A set of draft company accounts have been prepared and they show that the director shareholders received “unlawful dividends”. What are the tax consequences of this and how can they best be managed? Jane McWilliam provides advice.

The last couple of years have been tough with many businesses having had significant contractions in profits compared to normal years. The impact of this is now becoming more apparent as companies prepare their annual accounts. The lower profits are bad enough but some director shareholders who take most of their income as dividends face an additional problem.

Before a company can pay a dividend, it must have profits available. If dividends paid exceed a company’s profits (current plus brought forward), they are deemed unlawful. But that is not to say that company law does not permit them.

A shareholder who receives an unlawful dividend must repay it, or the part of it which is not covered by profits. In other words, it’s a de facto loan. This rule does not apply to dividends paid to shareholders (typically minority shareholders) who aren’t privy to the dividend approval process and could not reasonably be expected to know if the company had sufficient profits. Instead, they are taxable on the dividend as if it were not unlawful. This let out doesn’t apply to shareholders who are directors as they are always able to know or find out the company’s profit situation.

In the past, HMRC often argued that rather than unlawful dividends being a loan they were earnings (in effect salary). These days it accepts that unlawful dividends create a loan.

By maintaining the proper paperwork for dividends you’ll also leave little or no room for HMRC to argue that an unlawful dividend can be treated as salary.

Once the total amount of dividends paid unlawfully has been worked out it must be attributed to each shareholder in proportion to their shareholding and recorded as a loan to them in the company’s records. Naturally, they must repay the loan, although there is no deadline for this.

If a shareholder doesn’t repay their loan within nine months following the end of the company’s accounting period in which the dividends were paid, the company is “close” (controlled by five or fewer individuals) and the shareholder has a “controlling interest” in it (that is, they own or control 5% or more of the company’s ordinary share capital), it must pay tax equal to 33.75% of the loan that hasn’t been repaid.
If the shareholder owes the company more than £10,000 (taking account other amounts they already owe), a tax charge based on the benefit in kind rules applies.
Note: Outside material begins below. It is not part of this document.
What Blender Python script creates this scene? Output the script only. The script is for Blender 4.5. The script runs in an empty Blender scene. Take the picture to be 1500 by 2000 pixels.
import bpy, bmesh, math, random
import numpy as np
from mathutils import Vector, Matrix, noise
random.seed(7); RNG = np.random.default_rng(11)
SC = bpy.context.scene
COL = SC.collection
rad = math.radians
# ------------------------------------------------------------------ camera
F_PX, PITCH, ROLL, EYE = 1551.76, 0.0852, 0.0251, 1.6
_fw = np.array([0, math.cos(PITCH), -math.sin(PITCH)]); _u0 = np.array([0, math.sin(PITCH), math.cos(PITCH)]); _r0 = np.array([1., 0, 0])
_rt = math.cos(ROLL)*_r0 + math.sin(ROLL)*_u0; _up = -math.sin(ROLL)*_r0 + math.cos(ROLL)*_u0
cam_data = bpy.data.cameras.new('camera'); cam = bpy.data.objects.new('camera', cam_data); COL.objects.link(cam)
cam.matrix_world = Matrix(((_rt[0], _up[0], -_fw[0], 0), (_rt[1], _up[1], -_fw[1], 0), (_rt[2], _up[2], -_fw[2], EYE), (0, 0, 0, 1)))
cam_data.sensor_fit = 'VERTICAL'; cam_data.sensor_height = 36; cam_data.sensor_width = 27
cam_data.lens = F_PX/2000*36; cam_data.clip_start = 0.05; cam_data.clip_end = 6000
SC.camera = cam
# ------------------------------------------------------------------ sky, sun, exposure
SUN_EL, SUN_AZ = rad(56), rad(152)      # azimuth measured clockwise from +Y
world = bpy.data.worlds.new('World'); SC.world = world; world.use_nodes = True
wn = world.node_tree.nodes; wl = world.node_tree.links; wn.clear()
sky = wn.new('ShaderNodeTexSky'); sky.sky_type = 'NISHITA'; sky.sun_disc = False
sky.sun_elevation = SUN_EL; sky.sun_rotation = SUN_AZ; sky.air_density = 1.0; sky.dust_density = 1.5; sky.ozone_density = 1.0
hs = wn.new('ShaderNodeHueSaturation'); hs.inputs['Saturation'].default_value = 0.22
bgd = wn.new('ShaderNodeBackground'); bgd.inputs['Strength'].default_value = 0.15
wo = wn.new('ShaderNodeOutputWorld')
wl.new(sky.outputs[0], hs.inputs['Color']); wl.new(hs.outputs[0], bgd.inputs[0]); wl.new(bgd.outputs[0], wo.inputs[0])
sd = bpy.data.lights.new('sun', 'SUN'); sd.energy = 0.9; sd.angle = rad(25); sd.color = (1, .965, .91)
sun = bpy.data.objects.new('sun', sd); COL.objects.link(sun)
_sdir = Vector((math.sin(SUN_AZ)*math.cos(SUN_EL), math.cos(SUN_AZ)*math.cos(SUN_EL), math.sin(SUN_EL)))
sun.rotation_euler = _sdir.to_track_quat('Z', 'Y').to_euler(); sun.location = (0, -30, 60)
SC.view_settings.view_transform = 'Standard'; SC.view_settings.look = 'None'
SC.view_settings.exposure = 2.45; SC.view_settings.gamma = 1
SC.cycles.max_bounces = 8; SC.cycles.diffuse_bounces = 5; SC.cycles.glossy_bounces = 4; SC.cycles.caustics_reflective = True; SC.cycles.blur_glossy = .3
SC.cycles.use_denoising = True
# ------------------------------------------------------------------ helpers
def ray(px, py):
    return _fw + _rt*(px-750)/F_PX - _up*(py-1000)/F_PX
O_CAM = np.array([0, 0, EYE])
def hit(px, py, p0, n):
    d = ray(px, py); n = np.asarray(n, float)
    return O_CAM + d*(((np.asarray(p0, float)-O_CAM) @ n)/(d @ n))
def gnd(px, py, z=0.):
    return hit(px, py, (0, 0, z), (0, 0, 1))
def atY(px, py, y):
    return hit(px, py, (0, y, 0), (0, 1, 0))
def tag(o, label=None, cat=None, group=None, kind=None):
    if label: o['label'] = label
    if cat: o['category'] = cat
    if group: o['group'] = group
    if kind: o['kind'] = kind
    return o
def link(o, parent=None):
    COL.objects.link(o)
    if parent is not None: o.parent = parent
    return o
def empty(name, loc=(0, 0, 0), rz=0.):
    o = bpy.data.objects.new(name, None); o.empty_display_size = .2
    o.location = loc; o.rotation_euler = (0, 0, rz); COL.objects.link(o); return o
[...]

As the taxable amount is only 2% of the debt this charge is usually not significant. A more tax and financially efficient solution which broadly achieves the same result as if the dividend had not been unlawful, is for the company to waive the loan.

Dividends paid more than a company’s profits count as a loan to the shareholder, the result of which can be additional tax charges. However, these can be avoided by the company waiving the loan resulting from the “unlawful dividend”.